Para tanto, a Seppir deve ter um quadro de técnicos altamente capacitados política e tecnicamente para o exercício destas tarefas, o que não é possível sem ter um quadro próprio. Este problema começou a ser superado recentemente com a entrada dos primeiros técnicos concursados para tanto. Até pouco tempo, esta lacuna era preenchida com consultores contratados via Unesco e/ou PNUD, o que gerava problemas de ordem política e institucional uma vez que a seleção de tais consultores era definida pelos próprios gestores do ministério a partir de acordos políticos.

Outro problema da Seppir refere-se a relação com o movimento negro. As organizações do movimento, fragilizadas por conta do que foi dito acima, relacionam-se com o órgão na busca de financiamento de projetos. Isto traz dois problemas, o primeiro é a terceirização das ações do Poder Público para entidades e o segundo é a transformação do espaço político em um balcão de negócios. A atual gestão procurou enfrentar este problema instituindo, de forma mais sistemática, as “chamadas públicas” ou “editais” que propicia, em tese, que as propostas apresentadas por organizações sejam submetidas a uma concorrência pública. Uma experiência que foi instituída, com relativo sucesso, no Ministério da Cultura na gestão Gil/Juca. Evidente que tal proposta desagradou organizações que estavam já acostumadas a negociar diretamente no órgão convênios diretos com o ministério.
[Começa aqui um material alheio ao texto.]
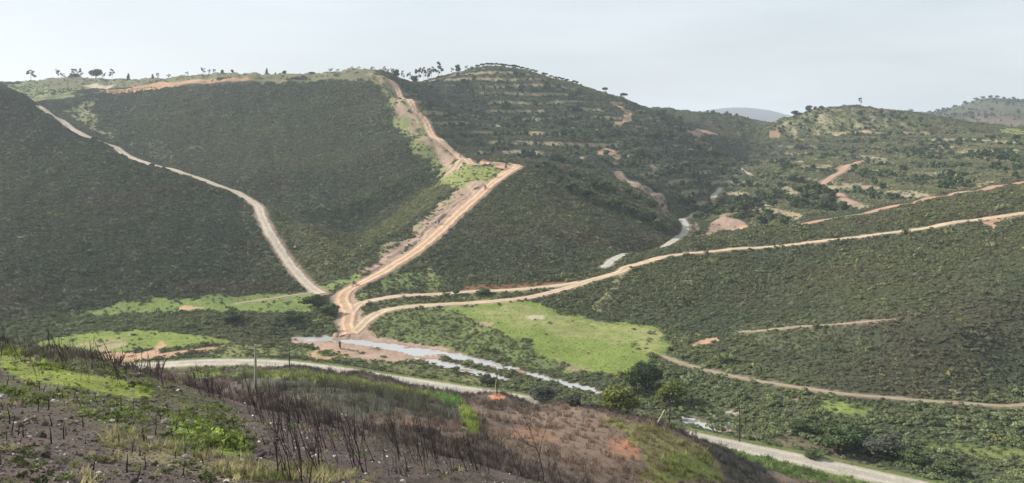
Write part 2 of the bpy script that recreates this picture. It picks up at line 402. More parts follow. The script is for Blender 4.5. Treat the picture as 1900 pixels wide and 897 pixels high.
# ------------------------------------------------------------------ what grows or lies on the ground
n_big = fbm(GX, GY, 40, 4, 71); n_mid = fbm(GX, GY, 9, 4, 73); n_fine = fbm(GX, GY, 1.7, 3, 77)
C_SHRUB = np.array([.054, .060, .036]); C_GRASS = np.array([.155, .195, .050]); C_OLIVE = np.array([.150, .150, .065])
C_SOIL = np.array([.41, .26, .165]); C_PINK = np.array([.315, .22, .165]); C_PALE = np.array([.42, .36, .27]); C_BURNT = np.array([.092, .072, .058])
C_MOUND = np.array([.175, .125, .092]); C_RED = np.array([.42, .20, .11]); C_DARK = np.array([.055, .052, .042]); C_STRAW = np.array([.30, .255, .13])
COVER = np.empty(GX.shape + (3,)); COVER[:] = C_SHRUB
COVER *= (1 + 0.35 * n_big + 0.25 * n_mid)[..., None]
VEG = np.ones(GX.shape); VSZ = np.ones(GX.shape); TONE = n_big.copy()

yr = ROADS['paved']; o_ = np.argsort(yr['c'][:, 0])
YR = np.interp(GX, yr['c'][o_, 0], yr['c'][o_, 1])
FG = GY < YR                                        # the viewer's side of the paved road

def paint(s, col, a=1.0, dmin=0.0, jit=1.0, veg=None, size=None, noise=0.3, seed=0, wl=None, dmax=1e9):
    poly = poly_world(pp(s), dmin) if isinstance(s, str) else s
    cy = poly[:, 1].mean(); j = jit * (0.25 + 0.0085 * cy); wl = wl or max(1.5, 0.03 * cy)
    x0, y0 = poly.min(0) - 3 * j; x1, y1 = poly.max(0) + 3 * j
    m = (GX > x0) & (GX < x1) & (GY > y0) & (GY < y1) & (GY < dmax)
    if not m.any(): return
    x, y = GX[m], GY[m]
    al = np.zeros(x.shape)
    for k in range(3):
        dx = fbm(x, y, wl, 3, 100 + seed) * j * 1.6 + fbm(x, y, wl / 5, 2, 110 + k) * j * (.3 + .35 * k)
        dy = fbm(x, y, wl, 3, 130 + seed) * j * 2.2 + fbm(x, y, wl / 5, 2, 140 + k) * j * (.4 + .5 * k)
        al += inside(poly, x + dx, y + dy) / 3.0
    al = al * a
    if noise: al = np.clip(al * (1 + noise * fbm(x, y, wl / 3, 3, 150 + seed)), 0, 1)
    c = np.asarray(col) * (1 + 0.16 * n_mid[m] + 0.14 * n_fine[m])[..., None]
    COVER[m] += (c - COVER[m]) * al[..., None]
    if veg is not None: VEG[m] += (veg - VEG[m]) * np.clip(al * 1.15, 0, 1)
    if size is not None: VSZ[m] += (size - VSZ[m]) * al

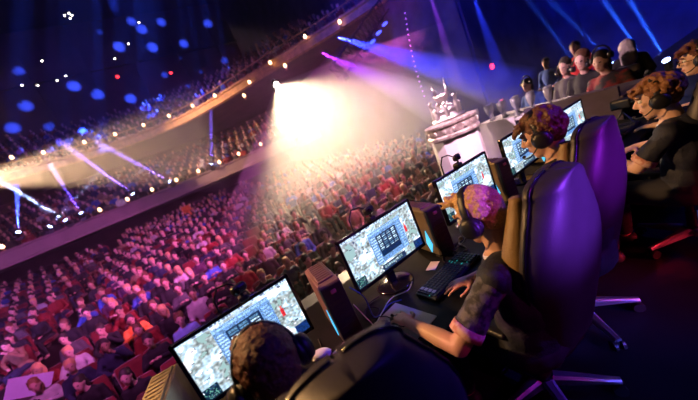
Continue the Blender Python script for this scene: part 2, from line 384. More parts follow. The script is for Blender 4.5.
# ------------------------------------------------------------------ people in the stalls
def seat_parts():
    q = {}
    b = MB(); secs = []
    for i in range(7):
        z = .42+.55*i/6; w = .245-.02*(i == 6)-.01*(i == 0); y = .22+.12*i/6
        secs.append([(w*math.cos(a)*1., y+.05*math.sin(a)+.03*math.cos(a)**2*-1, z) for a in [2*PI*k/12 for k in range(12)]])
    b.loft(secs); q['backrest'] = b.mesh('backrest')
    b = MB(); b.box((0, 0, .40), (.48, .46, .11), ch=.04); q['seat_cushion'] = b.mesh('seat_cushion')
    b = MB(); b.box((-.265, .03, .55), (.045, .36, .04), ch=.012); b.box((-.265, .12, .28), (.04, .08, .55))
    q['armrest'] = b.mesh('armrest', True)
    return q
SP = seat_parts()
for k, m in (('backrest', 'seat_red'), ('seat_cushion', 'seat_red'), ('armrest', 'dark_metal')): SP[k].materials.append(M[m])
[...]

Por esta razão, parte significativa dos ataques de setores do movimento negro à atual gestão da Seppir decorre muito mais de interesses privados contrariados por conta destas mudanças da forma de gestão que de divergências de cunho político-ideológico. Daí observa-se uma certa despolitização do debate que precedeu esta Conappir, agravado também pela ausência de uma avaliação das conferências anteriores e mesmo da demora da publicização do documento base por parte do ministério.